Should New York permit hydraulic fracturing, or fracking?


  • judith ordan - 8 years ago

    Thankfully Governor Cuomo has banned it!

  • Michael Billy - 8 years ago

    I am convinced that hydrofracking should not be allowed in NY. The benefits are few and fleeting, the drawbacks many, varied, and devastatingly long lived. Besides the much talked about environmental issues there is a problem that I have not heard mentioned. Apparently pay day for the miners becomes like the wild, wild West in whatever town the miners are working. Crime goes up drastically: drunkenness, assault and theft. I don't think when it is said that fracking will increase jobs anyone thought of adding more police jobs. One only need to view the video entitled "Galef Goes to Gasland" to see what I'm talking about. Galef refers to Sandy Galef the Assemblywoman from Ossining. A couple of years ago she went to Pennsylvania to get first hand information on hydrofracking. This video is enlightening. It's available on YouTube.

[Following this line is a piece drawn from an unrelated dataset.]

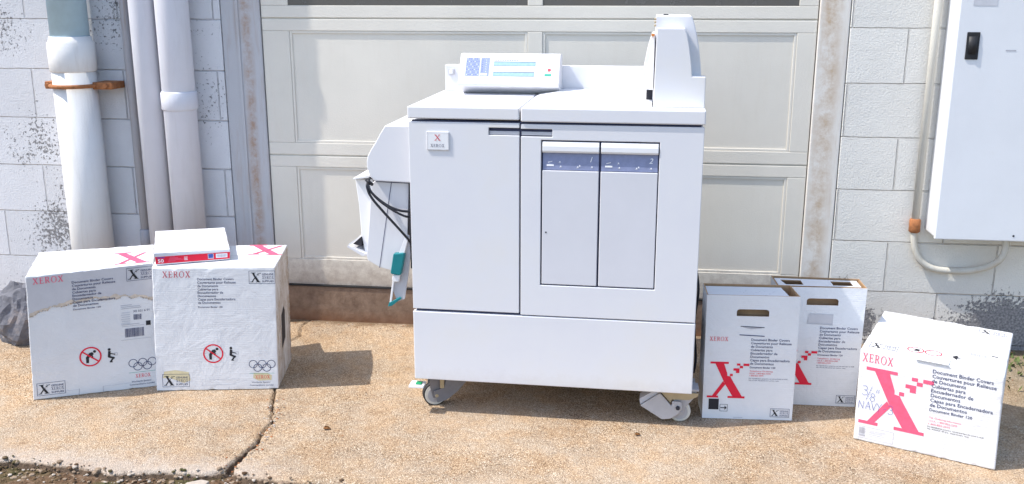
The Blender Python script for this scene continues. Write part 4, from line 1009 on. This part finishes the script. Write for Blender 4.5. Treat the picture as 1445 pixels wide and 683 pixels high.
# ------------------------------------------------------------------ open binder-cover cartons with hand holes
def open_box(name, origin, P, label, variant, par_mat=('card', 'kraft')):
    r = empty(name, origin); tag(r, label, 'box')
    P = [Vector(p) for p in shift(P, origin)]; F = quad_map(P[0], P[1], P[4], P[5]); th = .004
    def panel(nm, outer, holes, fmap, sub=None):
        bm = sheet2d(outer, holes, th)
        for f in bm.faces: f.material_index = 0 if min(v.co.z for v in f.verts) > th*.6 else 1
        for v in bm.verts: v.co = fmap(v.co.x, v.co.y, v.co.z-th)
        bmesh.ops.recalc_face_normals(bm, faces=bm.faces)
        return obj(nm, bm, list(par_mat), r)
    W_, H_ = F.w, F.h
    hole = [(.099, .392), (.204, .392), (.204, .367), (.099, .367)]
    hole = [(.099, .3685), (.204, .3685), (.204, .385), (.201, .390), (.195, .3925), (.108, .3925), (.102, .390), (.099, .385)]
    notch = [(0, 0), (W_, 0), (W_, H_), (0, H_)]
    panel('front_panel', notch, [hole], F)
    Lf = quad_map(P[3], P[0], P[7], P[4]); panel('side_panel', [(0.001, 0), (Lf.w-.001, 0), (Lf.w-.001, Lf.h-.001), (0.001, Lf.h-.001)], [], Lf)
    Rt = quad_map(P[1], P[2], P[5], P[6]); panel('side_panel', [(0.001, 0), (Rt.w-.001, 0), (Rt.w-.001, Rt.h-.001), (0.001, Rt.h-.001)], [], Rt)
    Bk = quad_map(P[2], P[3], P[6], P[7]); panel('back_panel', [(0, 0), (Bk.w, 0), (Bk.w, Bk.h), (0, Bk.h)], [], Bk)
    # inner kraft liner seen through the hand hole and packed covers
    D_ = Rt.w
    bm = bmesh.new(); v = [F(.006, .004, -.03), F(W_-.006, .004, -.03), F(W_-.006, H_-.02, -.03), F(.006, H_-.02, -.03)]
    w = [p + (F(0, 0, -.1)-F(0, 0, 0)).normalized()*.012 for p in v]; vs = [bm.verts.new(p) for p in v+w]
    for f in ((0, 1, 2, 3), (7, 6, 5, 4), (0, 4, 5, 1), (1, 5, 6, 2), (2, 6, 7, 3), (3, 7, 4, 0)): bm.faces.new([vs[i] for i in f])
    bmesh.ops.recalc_face_normals(bm, faces=bm.faces); obj('inner_liner', bm, 'kraft', r)
    ft = quad_map(P[4], P[5], P[7], P[6])
    if variant == 'A':
        panel('top_flap', [(.006, .0045), (.272, .0045), (.278, .02), (.268, D_-.006), (.006, D_-.006)], [], lambda s, t, o: ft(s, t, o-.012+.006*t/D_))
        ik = Ink(); rr = random.Random(3)
        for k in range(22): ik.disc(.11+rr.uniform(0, .13), .03+rr.uniform(0, .05), rr.uniform(.0008, .002), 'ink_grey', 0, 6)
        ik.place('print_specks', lambda s, t, o: ft(s, t, o-.012+.006*t/D_), r)
    else:
        panel('top_flap', [(.008, .03), (W_-.008, .03), (W_-.008, D_-.003), (.008, D_-.003)], [[(.035, .045), (.095, .045), (.095, D_-.022), (.025, D_-.022)], [(.195, .045), (.262, .045), (.262, D_-.022), (.195, D_-.022)]], lambda s, t, o: ft(s, t, o-.004))
        bm = bmesh.new(); vs = [bm.verts.new(ft(a, b, -.022)) for a, b in ((.008, .03), (W_-.008, .03), (W_-.008, D_-.006), (.008, D_-.006))]; bm.faces.new(vs); bmesh.ops.solidify(bm, geom=bm.faces, thickness=.003); obj('inner_flap', bm, 'kraft', r)
    ik = Ink()
    ik.serif('XEROX', .0145, .280, .0145, 'ink_red', .061); ik.place('brand_lettering', F, r)
    ik = Ink(); ik.bigx(.013, .076, .126, .130, 'ink_red'); ik.place('emblem', F, r)
    product_text(F, r, .151, .283, .0121, .0086, .132, .1855, .0066)
    ik = Ink()
    for k in range(3): ik.text(('Telephone Ordering', 'U.S.A. 1-800-822-2200', '1-800-822-2979')[k], .151, .173-k*.0082, .0052, 'ink_red', (.076, .070, .046)[k])
    ik.text('For identification purposes, cut out and tape to shelf.', .150, .147, .004, 'ink_navy', .128); ik.text('No. of sets, 60 pieces per carton, navy.', .150, .1405, .004, 'ink_navy', .10)
    ik.place('fine_print', F, r)
    badge(F, r, .227, .011, .064, .031)
    if variant == 'A':
        ik = Ink(); ik.rect(.020, .033, .054, .072, 'ink_black'); ik.frame(.058, .027, .084, .053, .0013, 'ink_black'); ik.line((.062, .040), (.076, .040), .003, 'ink_black'); ik.poly([(.074, .048), (.0815, .040), (.074, .032)], 'ink_black')
        ik.place('colour_key', F, r)
        ik = Ink(); ik.line((.113, .303), (.192, .300), .003, 'ink_navy'); ik.place('tab_slit', F, r)
        ik = Ink(); ik.poly([(.113, .334), (.190, .331), (.178, .327), (.150, .324), (.128, .328)], 'ink_grey'); ik.line((.115, .333), (.19, .3305), .0025, 'ink_black'); ik.place('tab_slit', F, r)
        ik = Ink(); ik.line((.105, .006), (.135, .006), .0015, 'ink_grey'); ik.place('flap_crease', F, r)
    else:
        ik = Ink(); ik.poly([(.105, .305), (.191, .300), (.191, .337), (.113, .339)], 'stain_grey'); ik.frame(.108, .303, .189, .335, .0008, 'ink_pale', 1); ik.line((.105, .303), (.191, .299), .0016, 'ink_grey', 2); ik.place('paper_pocket', F, r)
    return r
ao = (.405, 3.18, 0)
open_box('binder_carton', ao, [(.258, 3.118, .001), (.559, 3.134, .001), (.545, 3.262, .001), (.252, 3.250, .001), (.254, 3.117, .441), (.557, 3.133, .441), (.543, 3.259, .442), (.250, 3.250, .441)],
         'upright white carton with hand hole and full red X, right next to the copier', 'A')
bo = (.65, 3.34, 0)
open_box('binder_carton', bo, [(.501, 3.271, .001), (.795, 3.277, .001), (.799, 3.40, .001), (.499, 3.405, .001), (.503, 3.268, .433), (.802, 3.284, .433), (.799, 3.397, .433), (.497, 3.403, .433)],
         'upright white carton partly hidden behind another, its open top showing brown cardboard', 'B')

# ------------------------------------------------------------------ small loose things
bm = bmesh.new(); bmesh.ops.create_icosphere(bm, subdivisions=4, radius=1)
for v in bm.verts:
    k = 1+.20*mnoise.noise(v.co*1.6)+.12*mnoise.noise(v.co*4)+.05*mnoise.noise(v.co*9); v.co = Vector((v.co.x*.12*k, v.co.y*.10*k, v.co.z*.15*k))
    if v.co.z < -.10: v.co.z = -.10
rk = obj('rock', bm, simple('dark_grey_stone', (.15, .15, .17), .85, .3, 9, .006, 30, dirt=(.36, .27, .20), dirt_amt=.8)); rk.location = (-2.50, 3.55, .10)
tag(rk, 'dark grey rounded stone at the left edge by the block wall', 'rock')
bm = add_prism(bmesh.new(), [(-.040, -.012), (-.022, .014), (.020, .020), (.044, .006), (.034, -.014), (.0, -.020)], 0, .016, .003, 0, 'y')
for v in bm.verts: v.co = Vector((v.co.x, v.co.z, v.co.y))
bmesh.ops.recalc_face_normals(bm, faces=bm.faces)
ch = obj('concrete_chip', bm, 'stone'); ch.location = (-1.268, 2.478, -.024); ch.rotation_euler = (.1, -.05, .3)
tag(ch, 'pale flat chip of concrete lying in the dirt by the crack', 'stone')
def leaf(x, y, z, s, rz, label, mat='leaf', tilt=.2):
    bm = bmesh.new(); n = 8; L_ = []; R_ = []; Mi = []
    for k in range(n+1):
        t = k/n; w = .36*math.sin(math.pi*t**.8)*(1+.15*math.sin(9*t)); c = .12*math.sin(2.5*t)
        Mi.append(bm.verts.new(((t-.5)*s, 0, c*s*.6))); L_.append(bm.verts.new(((t-.5)*s, w*s, c*s*.6+w*s*.4))); R_.append(bm.verts.new(((t-.5)*s, -w*s, c*s*.6+w*s*.25)))
    for k in range(n):
        for A, B in ((Mi, L_), (R_, Mi)):
            try: bm.faces.new((A[k], A[k+1], B[k+1], B[k])).smooth = True
            except ValueError: pass
    bmesh.ops.solidify(bm, geom=bm.faces, thickness=.0004)
    o = obj('fallen_leaf', bm, mat); o.location = (x, y, z); o.rotation_euler = (tilt, .1, rz); tag(o, label, 'leaf', 'dry leaves on the ground'); return o
M['leaf2'] = simple('orange_leaf', (.50, .22, .06), .75, .25, 80)
leaf(-1.945, 2.46, -.014, .045, .9, 'orange dry leaf in the dirt at the lower left corner', 'leaf2', .5)
leaf(-1.60, 2.515, -.014, .02, 1.4, 'small yellow-brown leaf on the broken driveway edge', 'leaf2', .6)
leaf(-.985, 2.87, .003, .026, .1, 'tiny dark curled leaf on the slab right of the crack', 'leaf')
leaf(.04, 2.955, .003, .020, 0, 'tiny brown leaf in the sun in front of the copier', 'leaf')
#leaf(-.73, 2.80, .003, .012, .5, 'dark crumb of leaf on the slab below the left caster', 'leaf')
# low weeds at the foot of the wall, right edge
rr = random.Random(11); bm = bmesh.new()
for k in range(420):
    x = rr.uniform(1.33, 2.1); y = WALL-.04-abs(rr.gauss(0, .13)); z = ground_z(x, y); a = rr.uniform(0, 6.28); h = rr.uniform(.008, .03); w = rr.uniform(.003, .008)
    dx, dy = math.cos(a), math.sin(a); p = Vector((x, y, z)); q = p+Vector((dx*h*.8, dy*h*.8, h)); s_ = Vector((-dy, dx, 0))*w
    vs = [bm.verts.new(c) for c in (p, (p+q)/2+s_, q, (p+q)/2-s_)]; bm.faces.new(vs)
tag(obj('weeds', bm, simple('weed_green', (.09, .12, .03), .7, .4, 30)), 'low green weeds at the foot of the wall, right edge', 'weeds', kind='stuff')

  • Marian H. Rose - 8 years ago

    "Fracking"cannot co-exist with NYS's well-established farming, tourist, wine & beer, and yoghourt industries that have provided and continue to provide our state with a solid income base each year. Fracking is a heavily industrialized process that will require billions of gallons each year of our fresh water resources. This water becomes so contaminated that it cannot be re-used. It is forever lost to the fresh water cycle.
    In order to move the gas (mostly methane) that is extracted, a network of pipelines is being proposed, such as the 42-inch Spectra AIM pipeline that is now being considered, and that will traverse NYS in close proximity to the nuclear facility at Indian Point. It will also traverse NYC's Croton Watershed that can supply NYC with 30% of its water needs in times of drought.
    Storage for fracking wastes will have to be provided. The Marcellus shale fracking wells from which these wastes originate have been proven to be highly radioactive. So far, NYS landfills have been accepting fracking wastes from Pennsylvania wells, because Pennsylvania does not allow radioactive wastes in their landfills. However, NYS does allow these wastes in its landfills. It does so by classifying them as "industrial" rather than "radioactive".
    NYS's present industries and its beautiful landscapes cannot co-exist with fracking. It will have to be one or the other. We hope that New Yorkers will stay with what works, and improve on what is known, rather than pursue a course that might produce soma fast money, but ruin their inheritance.